I signed up to address the Board of Trustees this week. I thought I’d share what I talked about in the four minutes I was allotted to speak:
Good morning, chair Middleton, trustees, Chancellor Hyman, esteemed colleagues, honored guests and to all those known and unknown to me: hello.
Today, I want to provide information for you to consider applying to the decision making process as the board of the City Colleges of Chicago regarding educational technology.
I am Kristin Bivens; a faculty member from Harold Washington. I teach writing there. I have for ten years. My doctorate is in technical communication and rhetoric.
Around HW, I am known as a tech-savvy teacher on my campus where I coordinate the committee on the art and science of teaching. I create videos, podcasts, and digitize content. [For confirmation, see President Martyn.]
But, I am a critic of technology. [I am also skeptical of 3-D printers. Honestly, they freak me out for reasons I cannot elaborate on in four minutes.]
For the past fifteen weeks, I have proudly and dutifully served as one of several HW representatives on the district placement team. [The fruits of the placement teams’ labor, I am told, you will become aware of soon.]
I will use two qualifiers to describe my experience on the district placement team: valuable and worthwhile.
Because of my work on the district placement team I have thought deeply about the role of educational technology in my own, my institution’s, and our district’s pedagogical practices.

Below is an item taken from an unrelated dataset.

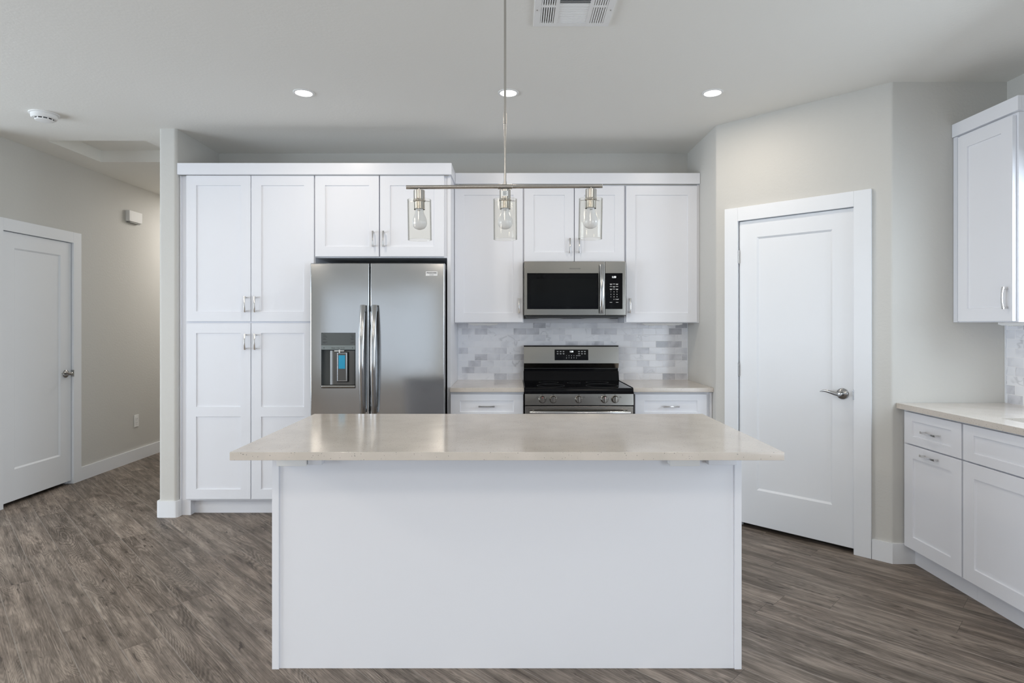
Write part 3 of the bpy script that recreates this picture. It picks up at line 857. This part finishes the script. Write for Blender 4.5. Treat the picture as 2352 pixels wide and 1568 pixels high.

And I have thought deeply about what role educational technology should have in our district.
To think more deeply, I used ideas from the Roman M.A.C. Also known as Marcus Aurelius Cicero, or more plainly just Cicero [more than just a street name in our fair city].
Cicero wrote three books, essentially letters to his son, who was studying in Athens. By “studying,” I mean partying and carrying on, obviously to Cicero’s chagrin and displeasure.
Cicero wrote De Officiis or On Duty to his son as a moral treatise about decision making.
I use Cicero’s framework for decision making because I find us — all of us– at a similar stage of moving from adolescence to maturity regarding our use of educational technology.
Difficult decisions regarding educational technology are certain. Cicero reminds us of growing pains, like those I mention here regarding educational technologies:
Above all we must decide who and what manner . . . we wish to be and what calling . . . we would follow; and this is the most difficult problem in the world. For it is in the early years . . . when our judgment is most immature, that each of us decides” (De Officiis, I.XXXII)
We can make choices that serve us in the moment — expedient decisions, which tend to be costly (and sadly, wasteful) when it comes to educational technology.
Or, we can make ethical decisions — those that reflect best pedagogical practices, rooted in empirical, peer reviewed, scholarly research, not white papers, trends, and manufactured educational crises.
Decisions we make — all of us—, but chair Middleton and trustees: you approve or deny purchases that dictate practice for the 110,000 students in a city of nearly 3 million who depend on us to be critical, reflective, and smart.
And best practices in education resoundingly indicate pedagogical needs dictate the technology we use and not vice versa.
[Note: due to time constraints the *next few paragraphs were left out of the four-minute talk.]
*Although a myth, the lesson of the space pen is an important one, as told on snopes.com:
*During the space race back in the 1960’s, NASA was faced with a major problem. The astronaut needed a pen that would write in the vacuum of space. NASA went to work. At a cost of $1.5 million they developed the “Astronaut Pen.” Some of you may remember. It enjoyed minor success on the commercial market.
The Russians were faced with the same dilemma.
They used a pencil.
*According to NASA, Fisher Space Pens eventually went to space; but they were not a NASA-funded project. Although a myth, snopes.com helpfully explains the lesson of the false metaphor: “sometimes we expend a great deal of time, effort, and money to create a “high-tech” solution to a problem, when a perfectly good, cheap, and simple answer is right before our eyes” (para. 4).
I invite you to be critics of educational technology with me and to embody, as is our responsibility, the spirit and practice of caveat emptor–let the buyer beware. Lest the we be subject to all the undocumented and withheld defects of those educational technological products.
We buy what we buy. So, let’s buy well.